*EXERCISE DIRECTIONS*:
Please copy the lines below exactly, from the first one through the line showing "scene = bpy.context.scene".

*PROVIDED MATERIAL*:
★ ★ ★ ★
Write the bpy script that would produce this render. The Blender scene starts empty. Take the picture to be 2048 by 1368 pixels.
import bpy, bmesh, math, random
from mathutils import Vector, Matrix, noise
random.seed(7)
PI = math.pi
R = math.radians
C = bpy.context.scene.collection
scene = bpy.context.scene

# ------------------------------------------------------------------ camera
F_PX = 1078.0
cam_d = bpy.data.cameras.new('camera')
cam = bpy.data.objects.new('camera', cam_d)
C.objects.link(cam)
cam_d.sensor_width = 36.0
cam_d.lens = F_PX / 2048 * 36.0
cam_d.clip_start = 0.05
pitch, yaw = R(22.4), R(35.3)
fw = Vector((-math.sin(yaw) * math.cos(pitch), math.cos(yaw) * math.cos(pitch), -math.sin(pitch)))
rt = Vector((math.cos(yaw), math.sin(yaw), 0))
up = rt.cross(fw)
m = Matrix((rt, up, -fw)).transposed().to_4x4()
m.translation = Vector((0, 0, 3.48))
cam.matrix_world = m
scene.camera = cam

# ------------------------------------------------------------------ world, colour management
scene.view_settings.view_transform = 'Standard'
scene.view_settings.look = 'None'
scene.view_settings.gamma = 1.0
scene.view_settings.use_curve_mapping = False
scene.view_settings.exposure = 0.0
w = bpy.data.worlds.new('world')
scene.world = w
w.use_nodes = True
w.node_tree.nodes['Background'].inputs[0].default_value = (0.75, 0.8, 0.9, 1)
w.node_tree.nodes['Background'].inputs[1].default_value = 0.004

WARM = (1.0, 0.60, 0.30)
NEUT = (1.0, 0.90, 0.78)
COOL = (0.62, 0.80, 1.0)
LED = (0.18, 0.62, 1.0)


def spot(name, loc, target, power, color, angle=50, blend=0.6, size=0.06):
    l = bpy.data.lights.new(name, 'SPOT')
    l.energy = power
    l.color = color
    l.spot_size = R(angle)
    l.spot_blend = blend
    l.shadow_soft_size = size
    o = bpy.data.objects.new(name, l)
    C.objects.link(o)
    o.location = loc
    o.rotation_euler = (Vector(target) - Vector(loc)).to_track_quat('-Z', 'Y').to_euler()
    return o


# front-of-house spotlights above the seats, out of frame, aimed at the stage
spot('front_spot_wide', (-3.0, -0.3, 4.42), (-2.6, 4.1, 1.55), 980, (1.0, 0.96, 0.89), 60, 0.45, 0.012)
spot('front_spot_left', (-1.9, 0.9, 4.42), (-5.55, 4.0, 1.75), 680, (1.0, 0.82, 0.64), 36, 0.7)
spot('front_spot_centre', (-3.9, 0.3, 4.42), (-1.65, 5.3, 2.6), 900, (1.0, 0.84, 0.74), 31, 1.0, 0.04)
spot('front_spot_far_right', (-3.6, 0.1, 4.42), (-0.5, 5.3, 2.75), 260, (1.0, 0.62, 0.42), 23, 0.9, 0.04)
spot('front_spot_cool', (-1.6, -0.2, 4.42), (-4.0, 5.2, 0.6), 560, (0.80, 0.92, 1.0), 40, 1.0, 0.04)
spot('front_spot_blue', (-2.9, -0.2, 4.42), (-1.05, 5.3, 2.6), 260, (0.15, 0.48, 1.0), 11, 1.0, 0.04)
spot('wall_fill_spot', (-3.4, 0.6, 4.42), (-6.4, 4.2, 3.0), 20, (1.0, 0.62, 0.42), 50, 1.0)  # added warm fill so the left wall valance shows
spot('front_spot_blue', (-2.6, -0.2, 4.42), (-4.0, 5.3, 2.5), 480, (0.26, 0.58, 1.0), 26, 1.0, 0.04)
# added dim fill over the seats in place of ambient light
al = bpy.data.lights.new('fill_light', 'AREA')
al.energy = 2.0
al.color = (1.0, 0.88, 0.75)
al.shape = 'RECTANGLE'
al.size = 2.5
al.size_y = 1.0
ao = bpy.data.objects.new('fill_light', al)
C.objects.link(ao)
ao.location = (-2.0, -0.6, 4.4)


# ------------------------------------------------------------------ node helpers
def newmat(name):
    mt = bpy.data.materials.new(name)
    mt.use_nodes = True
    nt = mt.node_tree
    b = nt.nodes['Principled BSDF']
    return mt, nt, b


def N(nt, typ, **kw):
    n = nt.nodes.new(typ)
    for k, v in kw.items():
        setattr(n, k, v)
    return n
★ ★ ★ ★
*PROBLEM SOLUTION*:
Write the bpy script that would produce this render. The Blender scene starts empty. Take the picture to be 2048 by 1368 pixels.
import bpy, bmesh, math, random
from mathutils import Vector, Matrix, noise
random.seed(7)
PI = math.pi
R = math.radians
C = bpy.context.scene.collection
scene = bpy.context.scene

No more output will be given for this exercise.